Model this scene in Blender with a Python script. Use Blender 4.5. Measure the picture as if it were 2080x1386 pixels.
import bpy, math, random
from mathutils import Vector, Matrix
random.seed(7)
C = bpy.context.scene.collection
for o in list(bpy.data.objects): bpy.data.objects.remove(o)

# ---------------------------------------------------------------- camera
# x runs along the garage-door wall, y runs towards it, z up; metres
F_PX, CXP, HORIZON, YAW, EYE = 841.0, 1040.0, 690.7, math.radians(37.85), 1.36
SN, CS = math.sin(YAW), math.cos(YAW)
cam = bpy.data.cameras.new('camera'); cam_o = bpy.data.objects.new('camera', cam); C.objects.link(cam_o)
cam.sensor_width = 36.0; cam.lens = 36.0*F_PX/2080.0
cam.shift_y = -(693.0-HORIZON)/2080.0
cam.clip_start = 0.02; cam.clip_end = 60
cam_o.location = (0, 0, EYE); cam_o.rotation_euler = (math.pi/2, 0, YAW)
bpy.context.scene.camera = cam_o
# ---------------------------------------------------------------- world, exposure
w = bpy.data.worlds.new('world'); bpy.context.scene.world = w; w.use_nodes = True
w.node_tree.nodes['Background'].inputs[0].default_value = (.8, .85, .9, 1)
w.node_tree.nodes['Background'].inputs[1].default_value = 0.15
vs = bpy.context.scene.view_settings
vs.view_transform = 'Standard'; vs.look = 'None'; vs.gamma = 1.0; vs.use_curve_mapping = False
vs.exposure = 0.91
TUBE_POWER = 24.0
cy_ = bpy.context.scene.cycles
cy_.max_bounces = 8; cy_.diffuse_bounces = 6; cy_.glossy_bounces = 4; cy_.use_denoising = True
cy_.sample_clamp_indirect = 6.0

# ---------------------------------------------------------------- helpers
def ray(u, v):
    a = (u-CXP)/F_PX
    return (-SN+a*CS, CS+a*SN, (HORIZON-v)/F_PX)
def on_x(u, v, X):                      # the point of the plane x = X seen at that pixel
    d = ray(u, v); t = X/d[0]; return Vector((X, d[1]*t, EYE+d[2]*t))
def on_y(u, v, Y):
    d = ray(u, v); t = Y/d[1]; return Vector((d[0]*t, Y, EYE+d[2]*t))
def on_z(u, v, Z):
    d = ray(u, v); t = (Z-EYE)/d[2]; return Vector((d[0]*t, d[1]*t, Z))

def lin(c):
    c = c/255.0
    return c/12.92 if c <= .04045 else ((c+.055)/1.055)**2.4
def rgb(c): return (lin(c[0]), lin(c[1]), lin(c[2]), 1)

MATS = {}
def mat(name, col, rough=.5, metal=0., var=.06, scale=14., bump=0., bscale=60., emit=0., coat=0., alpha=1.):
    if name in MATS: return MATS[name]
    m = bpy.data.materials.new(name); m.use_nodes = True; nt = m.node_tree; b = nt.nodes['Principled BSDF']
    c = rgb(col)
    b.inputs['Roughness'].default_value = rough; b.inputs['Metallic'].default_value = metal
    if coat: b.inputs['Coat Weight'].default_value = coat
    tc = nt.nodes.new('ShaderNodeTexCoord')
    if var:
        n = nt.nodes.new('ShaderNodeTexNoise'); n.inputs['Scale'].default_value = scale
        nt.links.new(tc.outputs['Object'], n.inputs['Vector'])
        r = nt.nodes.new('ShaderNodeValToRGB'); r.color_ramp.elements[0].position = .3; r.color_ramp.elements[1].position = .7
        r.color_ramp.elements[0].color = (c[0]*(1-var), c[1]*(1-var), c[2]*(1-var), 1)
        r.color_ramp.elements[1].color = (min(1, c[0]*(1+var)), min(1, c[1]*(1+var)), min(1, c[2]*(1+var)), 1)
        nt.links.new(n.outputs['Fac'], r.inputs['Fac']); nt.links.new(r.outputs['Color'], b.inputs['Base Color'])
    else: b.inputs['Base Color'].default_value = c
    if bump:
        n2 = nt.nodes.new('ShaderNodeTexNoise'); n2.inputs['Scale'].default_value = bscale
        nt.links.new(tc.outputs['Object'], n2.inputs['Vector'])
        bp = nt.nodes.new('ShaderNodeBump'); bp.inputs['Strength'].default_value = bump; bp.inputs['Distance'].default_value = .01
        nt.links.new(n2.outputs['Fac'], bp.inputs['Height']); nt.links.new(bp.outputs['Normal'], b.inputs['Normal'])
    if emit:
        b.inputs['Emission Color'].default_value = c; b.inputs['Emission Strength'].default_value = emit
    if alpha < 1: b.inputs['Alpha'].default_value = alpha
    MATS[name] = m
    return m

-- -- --

▸ **Exercise objective**: Only the lines from the beginning of the material to the line containing "for o in list(bpy.data.objects): bpy.data.objects.remove(o)" should be echoed, verbatim and in full.

▸ **Correct result**:
Model this scene in Blender with a Python script. Use Blender 4.5. Measure the picture as if it were 2080x1386 pixels.
import bpy, math, random
from mathutils import Vector, Matrix
random.seed(7)
C = bpy.context.scene.collection
for o in list(bpy.data.objects): bpy.data.objects.remove(o)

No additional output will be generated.